The rest of us should be so good.
And it’s on my mind today in particular because the characters in this novel that has been kicking my ass for two years—what I’d give to write fiction as rapidly as, say, Louise Erdrich—the characters in this novel are in an argument. It is a book-length argument, a basic difference in their view of the principle of what matters in life. Some of them hold that life is the grand scheme, the whole scope, the cultural and political and world-sized and ever-changing business of people in the tide of time. The others hold the opposite. They believe, as Jake (character) says, that “what we have is our little lives. These little worlds. Only each other, and these days.” The difference in opinion splits them apart.

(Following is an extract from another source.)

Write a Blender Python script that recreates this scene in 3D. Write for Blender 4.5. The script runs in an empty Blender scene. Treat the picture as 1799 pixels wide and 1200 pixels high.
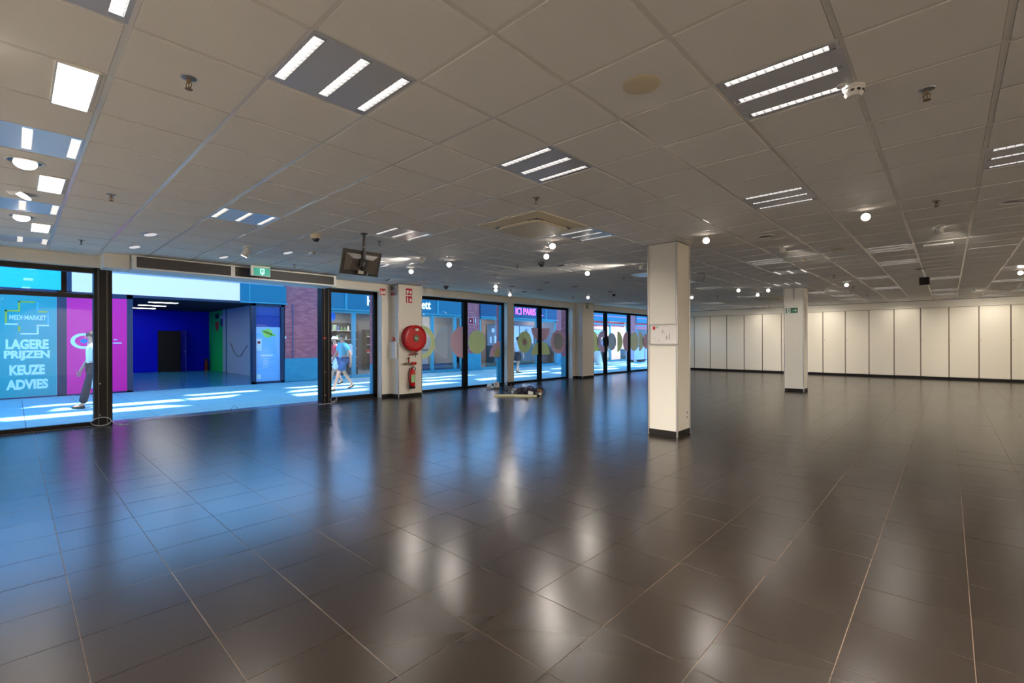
import bpy, bmesh, math, random
from mathutils import Vector, Matrix
R = random.Random(7)
C = bpy.context.scene.collection
PI = math.pi
# ------------------------------------------------------------------ camera, sky, sun, exposure
ZC = 1.427
TH = 0.74882
cam_data = bpy.data.cameras.new('camera')
cam_data.sensor_fit = 'HORIZONTAL'
cam_data.sensor_width = 36.0
cam_data.lens = 36.0 * 820.0 / 1799.0
cam_data.clip_end = 200.0
cam = bpy.data.objects.new('camera', cam_data)
C.objects.link(cam)
cam.matrix_world = Matrix.Translation((0, 0, ZC)) @ Matrix.Rotation(TH + 0.003 - PI / 2, 4, 'Z') @ Matrix.Rotation(PI / 2, 4, 'X') @ Matrix.Rotation(-0.003, 4, 'Z')
bpy.context.scene.camera = cam
sc = bpy.context.scene
sc.view_settings.view_transform = 'Standard'
sc.view_settings.look = 'None'
sc.view_settings.exposure = 0.16
sc.view_settings.gamma = 1.0
sc.view_settings.use_curve_mapping = False
SKY = (0.15, 0.48, 1.0); SKY_STRENGTH = 4.2
SUN_STRENGTH = 13.0; SUN_COLOR = (1.0, 0.94, 0.88)
LUM_POWER = 3.0; LUM_SPREAD = 150.0; LUM_COLOR = (1.0, 0.93, 0.83)
STRIP = 2.4; WASH_POWER = 220.0; REAR_FILL = 1650.0; SIDE_FILL = 900.0; CAM_POWER = 25.0
w = bpy.data.worlds.new('sky'); sc.world = w; w.use_nodes = True
bgn = w.node_tree.nodes['Background']
bgn.inputs[0].default_value = (*SKY, 1); bgn.inputs[1].default_value = SKY_STRENGTH
sun_d = bpy.data.lights.new('sun', 'SUN'); sun_d.energy = SUN_STRENGTH; sun_d.angle = math.radians(1.6); sun_d.color = SUN_COLOR
sun = bpy.data.objects.new('sun', sun_d); C.objects.link(sun)
sun.rotation_euler = (math.radians(12), math.radians(10), 0)
sc.cycles.max_bounces = 8; sc.cycles.diffuse_bounces = 5; sc.cycles.glossy_bounces = 4
sc.cycles.transparent_max_bounces = 16; sc.cycles.sample_clamp_indirect = 6.0
sc.cycles.caustics_reflective = True; sc.cycles.caustics_refractive = False
sc.cycles.use_denoising = True

# ------------------------------------------------------------------ materials
def lin(c):
    return tuple(((x / 255.0) / 12.92 if x <= 10 else (((x / 255.0) + 0.055) / 1.055) ** 2.4) for x in c)
MATS = {}
def mat(name, c, rough=0.6, metal=0.0, emit=0.0, spec=0.5, var=0.0, scale=8.0, bump=0.0, ecol=None, coat=0.0):
    """c in 0-255 display values"""
    if name in MATS: return MATS[name]
    m = bpy.data.materials.new(name); m.use_nodes = True
    nt = m.node_tree; b = nt.nodes['Principled BSDF']
    col = lin(c)
    b.inputs['Base Color'].default_value = (*col, 1)
    b.inputs['Roughness'].default_value = rough
    b.inputs['Metallic'].default_value = metal
    b.inputs['Specular IOR Level'].default_value = spec
    if emit > 0:
        b.inputs['Emission Color'].default_value = (*(lin(ecol) if ecol else col), 1)
        b.inputs['Emission Strength'].default_value = emit
    if var > 0 or bump > 0:
        tc = nt.nodes.new('ShaderNodeTexCoord'); nz = nt.nodes.new('ShaderNodeTexNoise')
        nz.inputs['Scale'].default_value = scale; nz.inputs['Detail'].default_value = 6
        nt.links.new(tc.outputs['Object'], nz.inputs['Vector'])
        if var > 0:
            mr = nt.nodes.new('ShaderNodeMapRange'); mr.inputs['To Min'].default_value = 1 - var; mr.inputs['To Max'].default_value = 1 + var
            nt.links.new(nz.outputs['Fac'], mr.inputs['Value'])
            mx = nt.nodes.new('ShaderNodeMix'); mx.data_type = 'RGBA'; mx.blend_type = 'MULTIPLY'; mx.inputs[0].default_value = 1
            mx.inputs[6].default_value = (*col, 1)
            nt.links.new(mr.outputs[0], mx.inputs[7]); nt.links.new(mx.outputs[2], b.inputs['Base Color'])
        if bump > 0:
            bp = nt.nodes.new('ShaderNodeBump'); bp.inputs['Strength'].default_value = bump; bp.inputs['Distance'].default_value = 0.01
            nt.links.new(nz.outputs['Fac'], bp.inputs['Height']); nt.links.new(bp.outputs[0], b.inputs['Normal'])
    MATS[name] = m
    return m
def emitter(name, c, s):
    if name in MATS: return MATS[name]
    m = bpy.data.materials.new(name); m.use_nodes = True; nt = m.node_tree
    nt.nodes.remove(nt.nodes['Principled BSDF'])
    e = nt.nodes.new('ShaderNodeEmission'); e.inputs[0].default_value = (*lin(c), 1); e.inputs[1].default_value = s
    nt.links.new(e.outputs[0], nt.nodes['Material Output'].inputs[0]); MATS[name] = m
    return m
def glass_mat(name, tint, refl=0.06):
    m = bpy.data.materials.new(name); m.use_nodes = True; nt = m.node_tree
    nt.nodes.remove(nt.nodes['Principled BSDF'])
    t = nt.nodes.new('ShaderNodeBsdfTransparent'); t.inputs[0].default_value = (*tint, 1)
    g = nt.nodes.new('ShaderNodeBsdfGlossy'); g.inputs['Roughness'].default_value = 0.0
    lw = nt.nodes.new('ShaderNodeLayerWeight'); lw.inputs['Blend'].default_value = 0.5
    p = nt.nodes.new('ShaderNodeMath'); p.operation = 'POWER'; p.inputs[1].default_value = 5
    a = nt.nodes.new('ShaderNodeMath'); a.operation = 'MULTIPLY_ADD'; a.inputs[1].default_value = 0.9 - refl; a.inputs[2].default_value = refl / 2
    nt.links.new(lw.outputs['Facing'], p.inputs[0]); nt.links.new(p.outputs[0], a.inputs[0])
    mx = nt.nodes.new('ShaderNodeMixShader')
    nt.links.new(a.outputs[0], mx.inputs[0]); nt.links.new(t.outputs[0], mx.inputs[1]); nt.links.new(g.outputs[0], mx.inputs[2])
    nt.links.new(mx.outputs[0], nt.nodes['Material Output'].inputs[0])
    return m
GLASS = glass_mat('shop_glass', (0.97, 0.985, 1.0))
def brick_mat():
    m = bpy.data.materials.new('red_brick'); m.use_nodes = True; nt = m.node_tree; b = nt.nodes['Principled BSDF']
    tc = nt.nodes.new('ShaderNodeTexCoord'); sp = nt.nodes.new('ShaderNodeSeparateXYZ'); cb = nt.nodes.new('ShaderNodeCombineXYZ')
    ad = nt.nodes.new('ShaderNodeMath'); ad.operation = 'ADD'
    nt.links.new(tc.outputs['Object'], sp.inputs[0]); nt.links.new(sp.outputs[0], ad.inputs[0]); nt.links.new(sp.outputs[1], ad.inputs[1])
    nt.links.new(ad.outputs[0], cb.inputs[0]); nt.links.new(sp.outputs[2], cb.inputs[1])
    br = nt.nodes.new('ShaderNodeTexBrick'); br.inputs['Scale'].default_value = 1.0
    br.inputs['Brick Width'].default_value = 0.22; br.inputs['Row Height'].default_value = 0.066; br.inputs['Mortar Size'].default_value = 0.006
    br.inputs['Color1'].default_value = (*lin((214, 118, 118)), 1); br.inputs['Color2'].default_value = (*lin((186, 92, 98)), 1); br.inputs['Mortar'].default_value = (*lin((150, 104, 116)), 1)
    nt.links.new(cb.outputs[0], br.inputs['Vector']); nt.links.new(br.outputs['Color'], b.inputs['Base Color'])
    bp = nt.nodes.new('ShaderNodeBump'); bp.inputs['Strength'].default_value = 0.6; bp.inputs['Distance'].default_value = 0.01; bp.invert = True
    nt.links.new(br.outputs['Fac'], bp.inputs['Height']); nt.links.new(bp.outputs[0], b.inputs['Normal'])
    b.inputs['Roughness'].default_value = 0.85
    return m
BRICK = brick_mat()
def floor_mat():
    m = bpy.data.materials.new('dark_floor_tile'); m.use_nodes = True; nt = m.node_tree; b = nt.nodes['Principled BSDF']
    tc = nt.nodes.new('ShaderNodeTexCoord'); oi = nt.nodes.new('ShaderNodeObjectInfo'); geo = nt.nodes.new('ShaderNodeNewGeometry')
    nz = nt.nodes.new('ShaderNodeTexNoise'); nz.inputs['Scale'].default_value = 2.2; nz.inputs['Detail'].default_value = 2
    nt.links.new(geo.outputs['Position'], nz.inputs['Vector'])
    cr = nt.nodes.new('ShaderNodeMix'); cr.data_type = 'RGBA'
    cr.inputs[6].default_value = (*lin((46, 39, 34)), 1); cr.inputs[7].default_value = (*lin((50, 43, 38)), 1)
    nt.links.new(nz.outputs['Fac'], cr.inputs[0])
    mr = nt.nodes.new('ShaderNodeMapRange'); mr.inputs['To Min'].default_value = 0.9; mr.inputs['To Max'].default_value = 1.1
    nt.links.new(oi.outputs['Random'], mr.inputs['Value'])
    mx = nt.nodes.new('ShaderNodeMix'); mx.data_type = 'RGBA'; mx.blend_type = 'MULTIPLY'; mx.inputs[0].default_value = 1
    nt.links.new(cr.outputs[2], mx.inputs[6]); nt.links.new(mr.outputs[0], mx.inputs[7]); nt.links.new(mx.outputs[2], b.inputs['Base Color'])
    rr = nt.nodes.new('ShaderNodeMapRange'); rr.inputs['To Min'].default_value = 0.21; rr.inputs['To Max'].default_value = 0.24
    n2 = nt.nodes.new('ShaderNodeTexNoise'); n2.inputs['Scale'].default_value = 1.3; n2.inputs['Detail'].default_value = 3
    nt.links.new(geo.outputs['Position'], n2.inputs['Vector']); nt.links.new(n2.outputs['Fac'], rr.inputs['Value']); nt.links.new(rr.outputs[0], b.inputs['Roughness'])
    b.inputs['Specular IOR Level'].default_value = 0.34
    return m
FLOOR = floor_mat()
GROUT = mat('grout', (150, 128, 108), 0.9)
CTILE = mat('ceiling_tile_white', (240, 236, 230), 0.9, var=0.03, scale=60, spec=0.2)
CBAR = mat('ceiling_bar_white', (236, 232, 226), 0.2)
WALLW = mat('wall_cream', (226, 220, 208), 0.55, var=0.015, scale=2)
PANELW = mat('panel_cream', (230, 222, 206), 0.42, var=0.012, scale=1.5)
BLACK = mat('black_plinth', (13, 10, 9), 0.6, spec=0.2)
FRAME = mat('black_aluminium', (8, 7, 8), 0.5, spec=0.12)
DARKGAP = mat('dark_gap', (40, 34, 30), 0.7)
JOINT = mat('bronze_joint', (98, 84, 70), 0.4, metal=0.3)
ALU = mat('brushed_aluminium', (176, 172, 170), 0.32, metal=0.7)
WHITEP = mat('white_plastic', (232, 230, 224), 0.4)
CREAMP = mat('aged_cream_plastic', (220, 210, 186), 0.65)
BLACKP = mat('black_plastic', (20, 19, 19), 0.35)
DKGREY = mat('dark_grey_metal', (62, 60, 58), 0.45)
REDP = mat('red_enamel', (168, 2, 14), 0.34, spec=0.35)
REDD = mat('dark_red', (132, 12, 18), 0.4)
GREENS = mat('safety_green', (10, 84, 50), 0.5)
WHITEM = mat('white_mark', (236, 236, 232), 0.6)
BRASS = mat('brass', (104, 88, 66), 0.5, metal=0.6)
CHROME = mat('chrome', (150, 150, 156), 0.4, metal=0.7)
PETROL = mat('petrol_frame', (74, 160, 178), 0.5, var=0.04, scale=3)
FASCIA = mat('petrol_fascia', (14, 116, 142), 0.5, var=0.05, scale=2)
NAVY = mat('navy_frame', (18, 40, 74), 0.45)
PLINTH = mat('rendered_plinth', (70, 150, 172), 0.85, var=0.18, scale=5)
PAVE = mat('paving_stone', (140, 190, 200), 0.7, var=0.08, scale=5)
PAVEJ = mat('paving_joint', (110, 130, 150), 0.9)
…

Today I hold with Jake. In truth, the subjects of my memoirs, which are specific and relatively broad and touch on things that affect lots of people, are not the things that consume my days, or, I suppose, very many of our days. I think about small and insignificant things. Places. Degrees and qualities of light. The people who populate my head and the coffee shops where I sit. The fact that seagulls, for some unfathomable reason, have gotten from the sea to the dock where boats are drifting in front of my porch.
It’s what I have. I wish you happiness in your very own world, and your day.